Le nombre de juifs français émigrant en Israël est en forte baisse
4 octobre 2016 | Par René Backmann

Manque d’emplois adaptés aux qualifications, crise du logement, problèmes d’éducation : les Français juifs, immigrés ces dernières années en Israël pour fuir l’antisémitisme et la menace terroriste, sont déçus. Résultat : la France, qui a été pendant trois ans le plus gros fournisseur de nouveaux immigrants à Israël, est désormais dépassée par l’Ukraine.
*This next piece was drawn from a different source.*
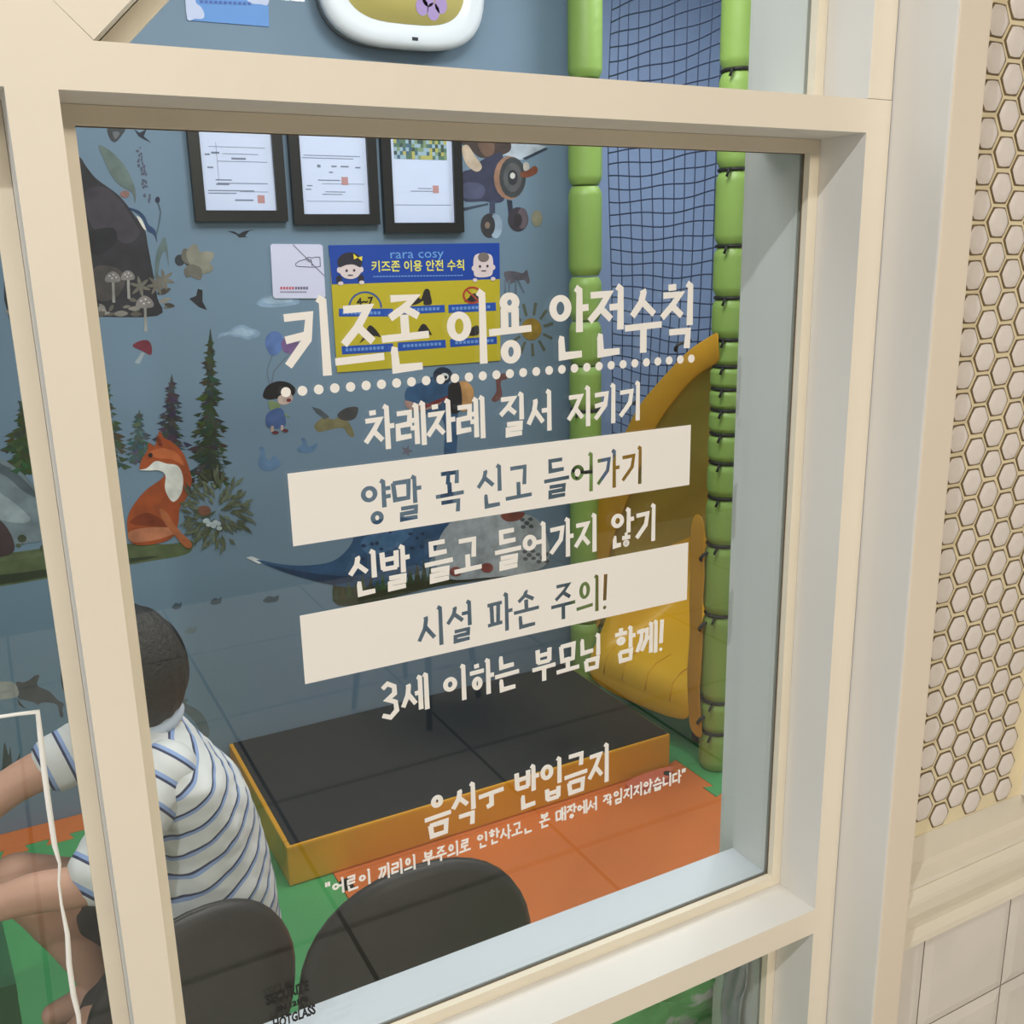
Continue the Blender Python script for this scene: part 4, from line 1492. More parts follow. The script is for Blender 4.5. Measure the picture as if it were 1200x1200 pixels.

Malgré les efforts engagés depuis quelques années par le gouvernement israélien et l’Agence juive pour inciter les Français juifs à émigrer en Israël, l’aliyah française connaît aujourd’hui un ralentissement spectaculaire. Après être devenue en 2014, pour la première fois, le pays qui fournissait le plus grand nombre d’immigrants avec 6 600 départs, la France a été largement dépassée cette année par l’Ukraine. Plus de 7 500 Ukrainiens sont partis en 2015 pour Israël, alors que le nombre d’immigrants français pour la Terre sainte ne devrait pas dépasser cette année 5 000, soit une chute de près de 30 % en un an. Et cela malgré la persistance en France du risque terroriste, qui avait largement motivé, ces dernières années, le départ pour Israël des Français juifs.

C’est ce que constate, avec regret, le rapport annuel de l’Institut pour la politique du peuple juif (JPPI), un centre de recherches de Jérusalem lié à l’Agence juive. Selon ce document, les principaux obstacles dissuadant les candidats français à l’immigration en Israël sont l’absence d’emplois, les problèmes d’éducation et le manque de logements. « L’une des inquiétudes majeures des Français, estiment les auteurs du rapport, est qu’ils auront du mal à trouver des emplois correspondant à leur formation originelle et aussi rémunérateurs qu’en France. »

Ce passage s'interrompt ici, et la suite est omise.